Antigo rebelde catanguês e muito próximo do Presidente Joseph Kabila, o general Yav “Tigre” é acusa de manter contactos com o general Kabarebe, actual conselheiro de Kagamé para os Assuntos de Segurança, com planos para facilitar a entrada do M23, em Goma, capital provincial do Kivu-Norte.
Kabarebe, que foi chefe do Estado-Maior General das FARDC no Governo de Laurent Désiré Kabila (1997-2001), depois do derrube de Mobutu (com a ajuda de Angola, Burundi, Rwanda e Uganda), foi ministro da Defesa do Rwanda, de 2010 a 2018.
Pressão externa sobre Rwanda
Em finais de Outubro passado, os Estados Unidos pediram que Rwanda cessasse de apoiar o M23 cujos ataques teriam matado mais de dois mil civis este ano.
O apelo dos Estados Unidos, lançado pelo seu representante na ONU, Robert Wood, seguiu-se ao anúncio, em Agosto do mesmo ano, do conteúdo de um relatório confidencial de peritos onusinos que “confirma” o apoio rwandês aos rebeldes do M23.
O documento refere que o Exército rwandês teria intervindo no leste da RDC contra grupos armados, mas também em apoio de outros rebeldes activos na região, como o Movimento 23 de Março (M23).
O relatório transmitido ao Conselho de Segurança da ONU dá conta de “intervenções militares” do Rwanda também contra posições das Forças Armadas Congolesas, desde Novembro de 2021.
Mas o Rwanda sempre negou todas as alegações de apoio ao M23, acusando, por sua vez, a RDC de apoiar rebeldes rwandeses baseados no leste do Congo, enquanto “negligencia” a integração e demais direitos dos militares deste grupo, acordados em 2013.
Em relação ao relatório de peritos das Nações Unidas, o Governo rwandês pediu ao Comité de Sanções do Conselho de Segurança da ONU que desconsiderasse o documento por conter “muitas falhas”.
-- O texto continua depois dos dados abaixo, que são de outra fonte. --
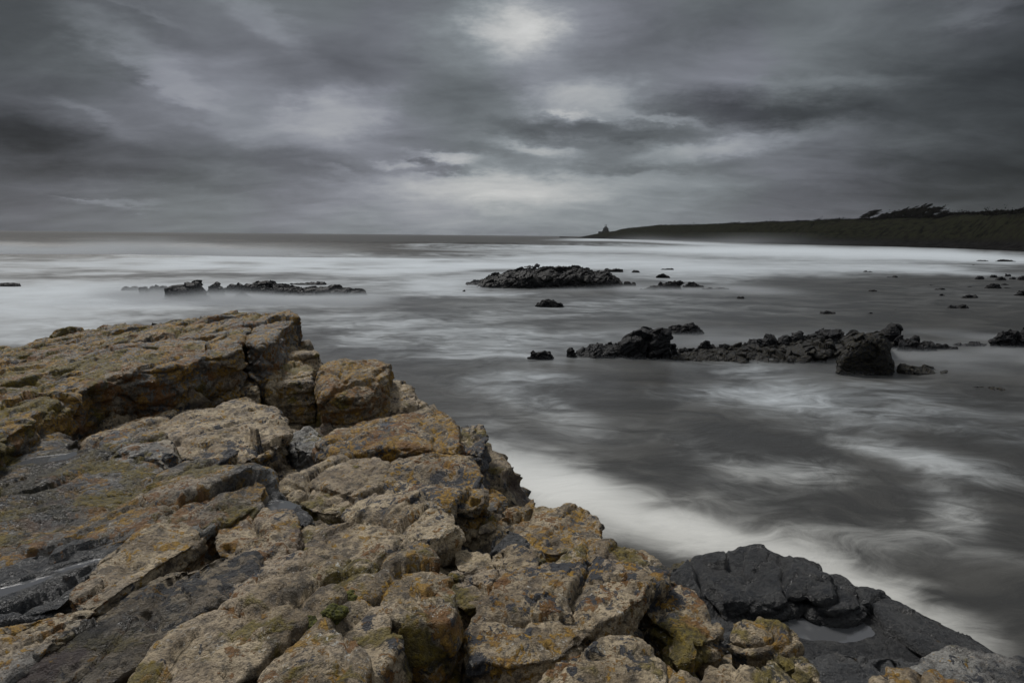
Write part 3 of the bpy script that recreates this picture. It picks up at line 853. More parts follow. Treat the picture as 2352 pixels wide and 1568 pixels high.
# --- bedrock under and between the blocks
def build_base():
    S = np.array(SAMPLES)
    r = np.concatenate([np.linspace(.2, 2.2, 20), np.geomspace(2.25, 16, 330)])
    a = np.radians(np.concatenate([np.linspace(-180, -58, 30)[:-1], np.linspace(-58, 50, 420), np.linspace(50, 180, 30)[1:-1]]))
    A, Rr = np.meshgrid(a, r)
    X = (np.sin(A) * Rr).ravel(); Y = (np.cos(A) * Rr).ravel()
    Z = np.empty(len(X)); D = np.empty(len(X))
    for s in range(0, len(X), 8000):
        dx = X[s:s + 8000, None] - S[None, :, 0]; dy = Y[s:s + 8000, None] - S[None, :, 1]
        d2 = dx * dx + dy * dy
        wgt = np.exp(-d2 / .18 ** 2) + 1e-5 / (d2 + .05) ** 2
        Z[s:s + 8000] = (wgt * S[None, :, 2]).sum(1) / wgt.sum(1)
        D[s:s + 8000] = np.sqrt(d2.min(1))
    near = np.hypot(X, Y) < 2.0
    beh = (Y < 1.2) & (np.abs(X) < 4)
    D[beh] = np.minimum(D[beh], .1 + np.clip(-Y[beh] - 4, 0, 9)); Z[beh] = 1.85
    Z = Z - .06 - np.clip(D - .22, 0, 9) * 1.5
    Z = np.maximum(Z, -1.2)
    P = np.stack([X, Y, Z], 1)
    n, m_ = A.shape
    idx = np.arange(n * m_).reshape(n, m_)
    F = np.stack([idx[:-1, :-1], idx[:-1, 1:], idx[1:, 1:], idx[1:, :-1]], -1).reshape(-1, 4)[:, ::-1]
    me = mesh_np('ground', P, F)
    V, N = get_vn(me)
    V = V + N * rock_disp(V, N, big=.8, facet=1.3, fine=1.0)[:, None]
    me.vertices.foreach_set('co', V.astype(np.float32).ravel()); me.update()
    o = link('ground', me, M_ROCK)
    tag(o, kind='structure')
    for k, v in dict(DEF, wet=.42, stain=.8, tone=.75, orange=.3, grey=.35).items():
        o[k] = float(v)


build_base()


# --- standing water
def pool_mat():
    m, t, b, out = new_mat('still_pool')
    b.inputs['Base Color'].default_value = (.07, .073, .078, 1)
    b.inputs['Roughness'].default_value = .04
    b.inputs['Specular IOR Level'].default_value = .8
    return m


M_POOL = pool_mat()


from mathutils.bvhtree import BVHTree
_dg = bpy.context.evaluated_depsgraph_get(); _dg.update()


def pool(k, label, fill=.14):
    """level water filling dish number k up to where the rock stands above it"""
    x, y, rx, ry, rot, dep = BOWLS[k]['g']
    if BOWLS[k]['z'] is None:
        print('NO DISH', label); return
    z = BOWLS[k]['z'] - dep * fill
    c, s = math.cos(rot), math.sin(rot)
    rx *= 1.25; ry *= 1.25
    n = max(30, int(2 * rx / .008)); m_ = max(24, int(2 * ry / .008))
    low = np.zeros((n, m_), bool)
    for i in range(n):
        for j in range(m_):
            u, v = (2 * i / (n - 1) - 1), (2 * j / (m_ - 1) - 1)
            if u * u + v * v > 1: continue
            u *= rx; v *= ry
            hit, loc, *_ = sc.ray_cast(_dg, Vector((x + c * u - s * v, y + s * u + c * v, 3.0)), Vector((0, 0, -1)))
            low[i, j] = hit and z - dep * 1.6 < loc.z < z
    ci, cj = np.nonzero(low)
    if len(ci):
        q = np.argmin((ci - n / 2) ** 2 / n ** 2 + (cj - m_ / 2) ** 2 / m_ ** 2)
        seen = np.zeros_like(low); st = [(int(ci[q]), int(cj[q]))]; seen[st[0]] = True
        while st:
            a, b_ = st.pop()
            for a2, b2 in ((a + 1, b_), (a - 1, b_), (a, b_ + 1), (a, b_ - 1)):
                if 0 <= a2 < n and 0 <= b2 < m_ and low[a2, b2] and not seen[a2, b2]:
                    seen[a2, b2] = True; st.append((a2, b2))
        low = seen
    keep = low[:-1, :-1] | low[1:, :-1] | low[:-1, 1:] | low[1:, 1:]
    V = []; F = []; ids = {}
    for i, j in zip(*np.nonzero(keep)):
        q = []
        for (a, b_) in ((i, j), (i + 1, j), (i + 1, j + 1), (i, j + 1)):
            if (a, b_) not in ids:
                u, v = (2 * a / (n - 1) - 1) * rx, (2 * b_ / (m_ - 1) - 1) * ry
                ids[(a, b_)] = len(V); V.append((c * u - s * v, s * u + c * v, 0))
            q.append(ids[(a, b_)])
        F.append(q)
    if len(F) < 8:
        print('NO POOL', label, len(F)); return
    me = mesh_np('rock_pool', V, F)
    o = link('rock_pool', me, M_POOL)
    o.location = (x, y, z)
    tag(o, label, 'rock pool', 'pools of still water on the rocks')


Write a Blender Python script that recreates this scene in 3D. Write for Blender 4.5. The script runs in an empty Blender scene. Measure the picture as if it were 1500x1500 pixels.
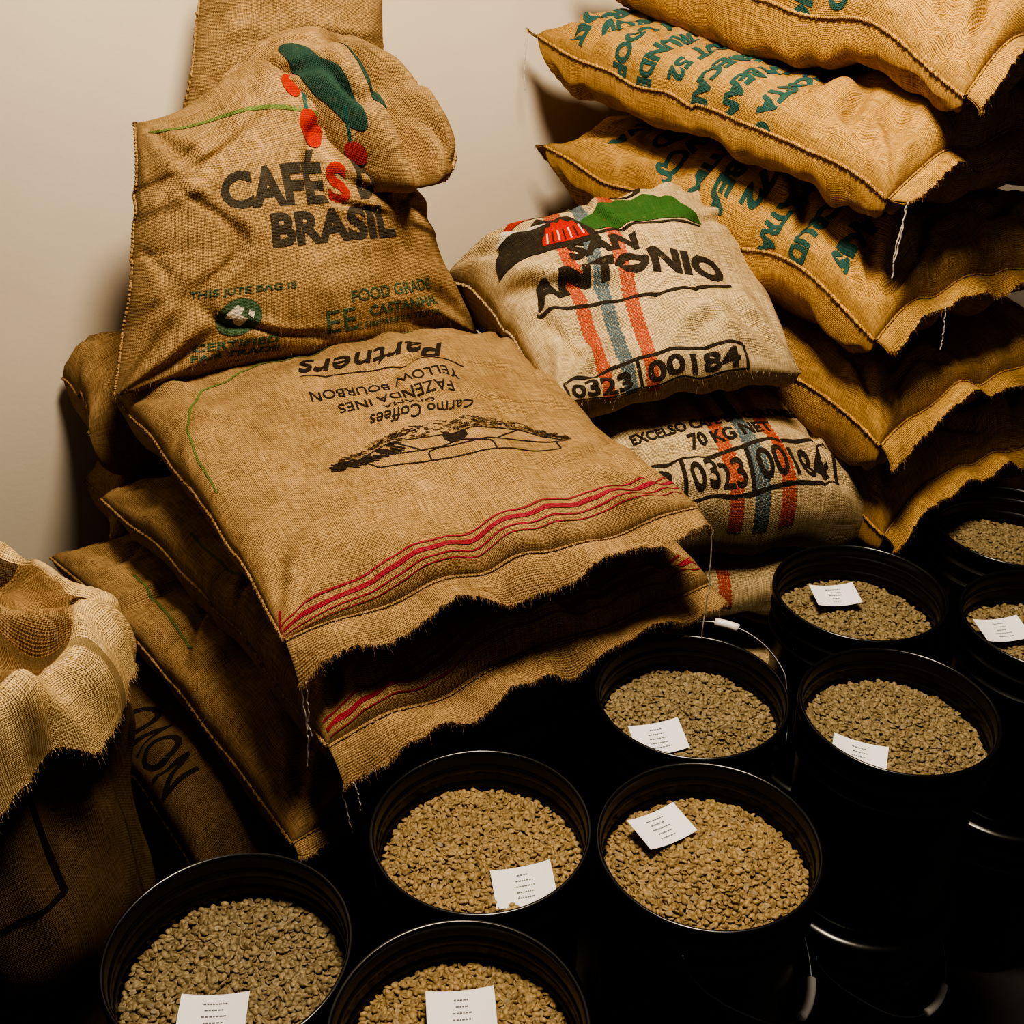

Para o Rwanda, as alegações nele contidas “não têm nenhuma relevância” e podem minar os esforços regionais de restabelecer a paz na volátil região leste do Congo, rica em recursos naturais.
O M23 retomou as hostilidades no final de 2021, acusando as autoridades congolesas de não respeitar os acordos de paz alcançados, em 2013, depois da derrota da sua por tropas congolesas apoiadas por uma força internacional.